The new method could also shed light on phenomena that involve molecules both changing shape and reacting chemically — such as, Pearson says, the firing of gunpowder.

The approach makes possible quick, accurate chemical analyses, such as of harmful chemicals used in a non-conventional attack, Pate says. The closer view of molecules could also help astrophysicists discover new molecules in the interstellar medium by matching these molecule’s radio-emission signatures with those seen in the lab.

The experiments were made possible by recent advances in digital electronics, Pate says. “You just could not imagine doing this 10 years ago.”

In rotational spectroscopy, a beam of molecules is exposed to microwave radiation. If the molecules are “polar” — meaning they have an uneven distribution of electrical charge — the microwaves’ electric fields will apply a torque to them, making them rotate slower or faster. As the molecules’ spinning rates change, the molecules give off radiation at frequencies characteristic of the molecules’ structure. In particular, a molecule that has an arm sticking out will tend to rotate at a slower pace (and to send out lower-frequency radiation) than one with a “retracted” arm. “It’s the ice-skater phenomenon,” Pate says.

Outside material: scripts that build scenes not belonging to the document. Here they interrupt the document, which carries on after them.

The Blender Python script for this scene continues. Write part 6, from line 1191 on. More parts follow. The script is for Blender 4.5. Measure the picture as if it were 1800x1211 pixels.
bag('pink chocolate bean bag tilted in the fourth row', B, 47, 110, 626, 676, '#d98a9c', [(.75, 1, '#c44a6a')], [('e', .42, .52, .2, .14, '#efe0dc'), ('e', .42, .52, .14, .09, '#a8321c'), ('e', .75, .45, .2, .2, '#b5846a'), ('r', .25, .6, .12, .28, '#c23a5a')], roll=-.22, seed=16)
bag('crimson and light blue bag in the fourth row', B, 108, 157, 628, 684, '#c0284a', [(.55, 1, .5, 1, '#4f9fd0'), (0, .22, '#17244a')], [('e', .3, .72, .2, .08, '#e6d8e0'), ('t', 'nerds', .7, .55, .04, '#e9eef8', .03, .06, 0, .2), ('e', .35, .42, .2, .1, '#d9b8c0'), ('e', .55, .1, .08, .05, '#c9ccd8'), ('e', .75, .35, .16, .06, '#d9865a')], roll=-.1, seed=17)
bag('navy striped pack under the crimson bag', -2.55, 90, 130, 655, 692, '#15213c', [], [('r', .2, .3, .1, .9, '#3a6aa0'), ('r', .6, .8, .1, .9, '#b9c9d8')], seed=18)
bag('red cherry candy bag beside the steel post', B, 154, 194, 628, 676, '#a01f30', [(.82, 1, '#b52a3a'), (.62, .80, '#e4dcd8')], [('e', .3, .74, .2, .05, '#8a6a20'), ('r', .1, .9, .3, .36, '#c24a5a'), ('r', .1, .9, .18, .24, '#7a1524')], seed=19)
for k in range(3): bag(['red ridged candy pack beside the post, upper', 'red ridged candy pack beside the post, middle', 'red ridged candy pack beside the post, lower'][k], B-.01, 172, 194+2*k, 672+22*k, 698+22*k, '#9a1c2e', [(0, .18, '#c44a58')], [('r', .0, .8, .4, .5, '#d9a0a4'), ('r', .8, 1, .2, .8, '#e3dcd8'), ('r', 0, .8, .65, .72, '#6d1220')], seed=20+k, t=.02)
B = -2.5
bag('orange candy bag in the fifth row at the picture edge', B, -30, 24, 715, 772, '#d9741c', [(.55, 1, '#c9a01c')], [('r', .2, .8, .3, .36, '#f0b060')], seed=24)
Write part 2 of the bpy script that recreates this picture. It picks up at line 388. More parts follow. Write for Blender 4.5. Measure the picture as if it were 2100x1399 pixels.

In the past, researchers had to look at the molecules’ radiation one frequency at a time, essentially by turning a radio dial. “It was like tuning your receiver,” Pate says. Instead, Pate’s team used a digital device that lets them pick up all frequencies from all molecules at once.

The team could then look at molecules as they change shape — a process during which the molecules go through many intermediate steps, emitting radiation at a particular frequency for each step.

A further refinement, Pate says, could enable researchers to track other types of chemical reactions as they happen, such as a molecule breaking up. For example, they could zap a molecule with a laser and time how quickly a bond’s length changes before it breaks.